DIRECTION:
Your task is to restate the data word for word.

RECORDS SUPPLIED:
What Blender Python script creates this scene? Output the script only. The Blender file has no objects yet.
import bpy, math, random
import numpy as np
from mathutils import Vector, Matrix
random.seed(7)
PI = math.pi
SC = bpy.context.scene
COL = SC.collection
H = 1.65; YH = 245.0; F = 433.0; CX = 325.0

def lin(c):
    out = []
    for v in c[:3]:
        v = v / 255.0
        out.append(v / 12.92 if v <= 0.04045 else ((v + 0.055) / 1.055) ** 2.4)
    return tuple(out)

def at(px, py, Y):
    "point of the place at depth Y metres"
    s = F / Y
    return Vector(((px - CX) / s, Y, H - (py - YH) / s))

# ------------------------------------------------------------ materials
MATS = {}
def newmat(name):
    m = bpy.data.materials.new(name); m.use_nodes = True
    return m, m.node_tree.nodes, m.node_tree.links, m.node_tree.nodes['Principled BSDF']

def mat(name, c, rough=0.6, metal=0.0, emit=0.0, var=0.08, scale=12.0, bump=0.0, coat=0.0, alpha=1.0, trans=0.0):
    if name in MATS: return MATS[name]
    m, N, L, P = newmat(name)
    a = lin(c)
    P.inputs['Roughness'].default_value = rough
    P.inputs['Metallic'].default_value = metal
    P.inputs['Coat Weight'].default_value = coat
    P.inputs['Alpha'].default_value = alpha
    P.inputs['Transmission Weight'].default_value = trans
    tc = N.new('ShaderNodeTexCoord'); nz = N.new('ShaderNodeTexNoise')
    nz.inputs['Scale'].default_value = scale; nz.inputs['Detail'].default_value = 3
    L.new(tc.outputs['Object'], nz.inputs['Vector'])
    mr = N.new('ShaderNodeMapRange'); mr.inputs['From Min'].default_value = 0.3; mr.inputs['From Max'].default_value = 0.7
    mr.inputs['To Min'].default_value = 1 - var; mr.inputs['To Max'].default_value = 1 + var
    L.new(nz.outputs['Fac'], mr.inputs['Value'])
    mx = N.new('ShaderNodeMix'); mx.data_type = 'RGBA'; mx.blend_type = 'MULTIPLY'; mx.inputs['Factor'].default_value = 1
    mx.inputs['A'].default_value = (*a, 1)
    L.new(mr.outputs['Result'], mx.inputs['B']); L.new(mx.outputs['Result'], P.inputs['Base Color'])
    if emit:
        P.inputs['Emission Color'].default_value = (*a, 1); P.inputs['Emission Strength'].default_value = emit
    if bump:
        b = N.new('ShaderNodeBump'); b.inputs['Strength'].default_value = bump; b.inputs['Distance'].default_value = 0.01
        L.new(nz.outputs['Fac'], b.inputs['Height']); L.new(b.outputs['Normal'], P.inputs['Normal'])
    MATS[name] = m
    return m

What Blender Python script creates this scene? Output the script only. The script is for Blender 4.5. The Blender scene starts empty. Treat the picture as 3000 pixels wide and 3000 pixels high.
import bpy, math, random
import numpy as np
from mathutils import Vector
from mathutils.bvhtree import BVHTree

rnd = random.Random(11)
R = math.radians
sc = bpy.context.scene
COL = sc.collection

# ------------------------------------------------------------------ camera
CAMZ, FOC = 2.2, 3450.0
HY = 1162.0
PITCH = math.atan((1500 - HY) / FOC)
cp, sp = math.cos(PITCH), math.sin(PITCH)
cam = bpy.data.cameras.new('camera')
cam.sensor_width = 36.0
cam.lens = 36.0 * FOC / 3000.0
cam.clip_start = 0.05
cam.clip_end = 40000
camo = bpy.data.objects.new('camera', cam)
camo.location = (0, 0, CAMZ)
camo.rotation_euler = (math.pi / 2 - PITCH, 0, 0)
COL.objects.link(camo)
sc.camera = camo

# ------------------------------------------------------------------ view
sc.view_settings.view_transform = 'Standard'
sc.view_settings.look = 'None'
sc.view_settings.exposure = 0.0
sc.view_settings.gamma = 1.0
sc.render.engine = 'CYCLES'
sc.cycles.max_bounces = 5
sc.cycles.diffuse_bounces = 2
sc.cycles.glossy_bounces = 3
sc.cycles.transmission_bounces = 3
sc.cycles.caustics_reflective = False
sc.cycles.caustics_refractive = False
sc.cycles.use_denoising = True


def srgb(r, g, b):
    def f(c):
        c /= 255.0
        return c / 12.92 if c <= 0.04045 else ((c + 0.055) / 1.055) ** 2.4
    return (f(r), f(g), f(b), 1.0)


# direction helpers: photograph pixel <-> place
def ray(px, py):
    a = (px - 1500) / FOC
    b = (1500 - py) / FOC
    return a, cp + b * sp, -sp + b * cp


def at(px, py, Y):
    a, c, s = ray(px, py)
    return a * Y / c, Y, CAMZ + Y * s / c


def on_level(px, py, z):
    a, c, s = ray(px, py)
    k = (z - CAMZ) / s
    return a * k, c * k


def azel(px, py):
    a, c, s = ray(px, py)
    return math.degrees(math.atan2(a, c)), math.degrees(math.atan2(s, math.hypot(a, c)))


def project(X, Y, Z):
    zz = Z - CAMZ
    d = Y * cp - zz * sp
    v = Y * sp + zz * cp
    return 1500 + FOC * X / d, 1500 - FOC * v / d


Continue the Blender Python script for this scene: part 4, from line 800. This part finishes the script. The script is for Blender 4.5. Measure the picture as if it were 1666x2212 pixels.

RIGHT ANSWER:
What Blender Python script creates this scene? Output the script only. The Blender file has no objects yet.
import bpy, math, random
import numpy as np
from mathutils import Vector, Matrix
random.seed(7)
PI = math.pi
SC = bpy.context.scene
COL = SC.collection
H = 1.65; YH = 245.0; F = 433.0; CX = 325.0

def lin(c):
    out = []
    for v in c[:3]:
        v = v / 255.0
        out.append(v / 12.92 if v <= 0.04045 else ((v + 0.055) / 1.055) ** 2.4)
    return tuple(out)

def at(px, py, Y):
    "point of the place at depth Y metres"
    s = F / Y
    return Vector(((px - CX) / s, Y, H - (py - YH) / s))

# ------------------------------------------------------------ materials
MATS = {}
def newmat(name):
    m = bpy.data.materials.new(name); m.use_nodes = True
    return m, m.node_tree.nodes, m.node_tree.links, m.node_tree.nodes['Principled BSDF']

def mat(name, c, rough=0.6, metal=0.0, emit=0.0, var=0.08, scale=12.0, bump=0.0, coat=0.0, alpha=1.0, trans=0.0):
    if name in MATS: return MATS[name]
    m, N, L, P = newmat(name)
    a = lin(c)
    P.inputs['Roughness'].default_value = rough
    P.inputs['Metallic'].default_value = metal
    P.inputs['Coat Weight'].default_value = coat
    P.inputs['Alpha'].default_value = alpha
    P.inputs['Transmission Weight'].default_value = trans
    tc = N.new('ShaderNodeTexCoord'); nz = N.new('ShaderNodeTexNoise')
    nz.inputs['Scale'].default_value = scale; nz.inputs['Detail'].default_value = 3
    L.new(tc.outputs['Object'], nz.inputs['Vector'])
    mr = N.new('ShaderNodeMapRange'); mr.inputs['From Min'].default_value = 0.3; mr.inputs['From Max'].default_value = 0.7
    mr.inputs['To Min'].default_value = 1 - var; mr.inputs['To Max'].default_value = 1 + var
    L.new(nz.outputs['Fac'], mr.inputs['Value'])
    mx = N.new('ShaderNodeMix'); mx.data_type = 'RGBA'; mx.blend_type = 'MULTIPLY'; mx.inputs['Factor'].default_value = 1
    mx.inputs['A'].default_value = (*a, 1)
    L.new(mr.outputs['Result'], mx.inputs['B']); L.new(mx.outputs['Result'], P.inputs['Base Color'])
    if emit:
        P.inputs['Emission Color'].default_value = (*a, 1); P.inputs['Emission Strength'].default_value = emit
    if bump:
        b = N.new('ShaderNodeBump'); b.inputs['Strength'].default_value = bump; b.inputs['Distance'].default_value = 0.01
        L.new(nz.outputs['Fac'], b.inputs['Height']); L.new(b.outputs['Normal'], P.inputs['Normal'])
    MATS[name] = m
    return m

What Blender Python script creates this scene? Output the script only. The script is for Blender 4.5. The Blender scene starts empty. Treat the picture as 3000 pixels wide and 3000 pixels high.
import bpy, math, random
import numpy as np
from mathutils import Vector
from mathutils.bvhtree import BVHTree

rnd = random.Random(11)
R = math.radians
sc = bpy.context.scene
COL = sc.collection

# ------------------------------------------------------------------ camera
CAMZ, FOC = 2.2, 3450.0
HY = 1162.0
PITCH = math.atan((1500 - HY) / FOC)
cp, sp = math.cos(PITCH), math.sin(PITCH)
cam = bpy.data.cameras.new('camera')
cam.sensor_width = 36.0
cam.lens = 36.0 * FOC / 3000.0
cam.clip_start = 0.05
cam.clip_end = 40000
camo = bpy.data.objects.new('camera', cam)
camo.location = (0, 0, CAMZ)
camo.rotation_euler = (math.pi / 2 - PITCH, 0, 0)
COL.objects.link(camo)
sc.camera = camo

# ------------------------------------------------------------------ view
sc.view_settings.view_transform = 'Standard'
sc.view_settings.look = 'None'
sc.view_settings.exposure = 0.0
sc.view_settings.gamma = 1.0
sc.render.engine = 'CYCLES'
sc.cycles.max_bounces = 5
sc.cycles.diffuse_bounces = 2
sc.cycles.glossy_bounces = 3
sc.cycles.transmission_bounces = 3
sc.cycles.caustics_reflective = False
sc.cycles.caustics_refractive = False
sc.cycles.use_denoising = True


def srgb(r, g, b):
    def f(c):
        c /= 255.0
        return c / 12.92 if c <= 0.04045 else ((c + 0.055) / 1.055) ** 2.4
    return (f(r), f(g), f(b), 1.0)


# direction helpers: photograph pixel <-> place
def ray(px, py):
    a = (px - 1500) / FOC
    b = (1500 - py) / FOC
    return a, cp + b * sp, -sp + b * cp


def at(px, py, Y):
    a, c, s = ray(px, py)
    return a * Y / c, Y, CAMZ + Y * s / c


def on_level(px, py, z):
    a, c, s = ray(px, py)
    k = (z - CAMZ) / s
    return a * k, c * k


def azel(px, py):
    a, c, s = ray(px, py)
    return math.degrees(math.atan2(a, c)), math.degrees(math.atan2(s, math.hypot(a, c)))


def project(X, Y, Z):
    zz = Z - CAMZ
    d = Y * cp - zz * sp
    v = Y * sp + zz * cp
    return 1500 + FOC * X / d, 1500 - FOC * v / d


Continue the Blender Python script for this scene: part 4, from line 800. This part finishes the script. The script is for Blender 4.5. Measure the picture as if it were 1666x2212 pixels.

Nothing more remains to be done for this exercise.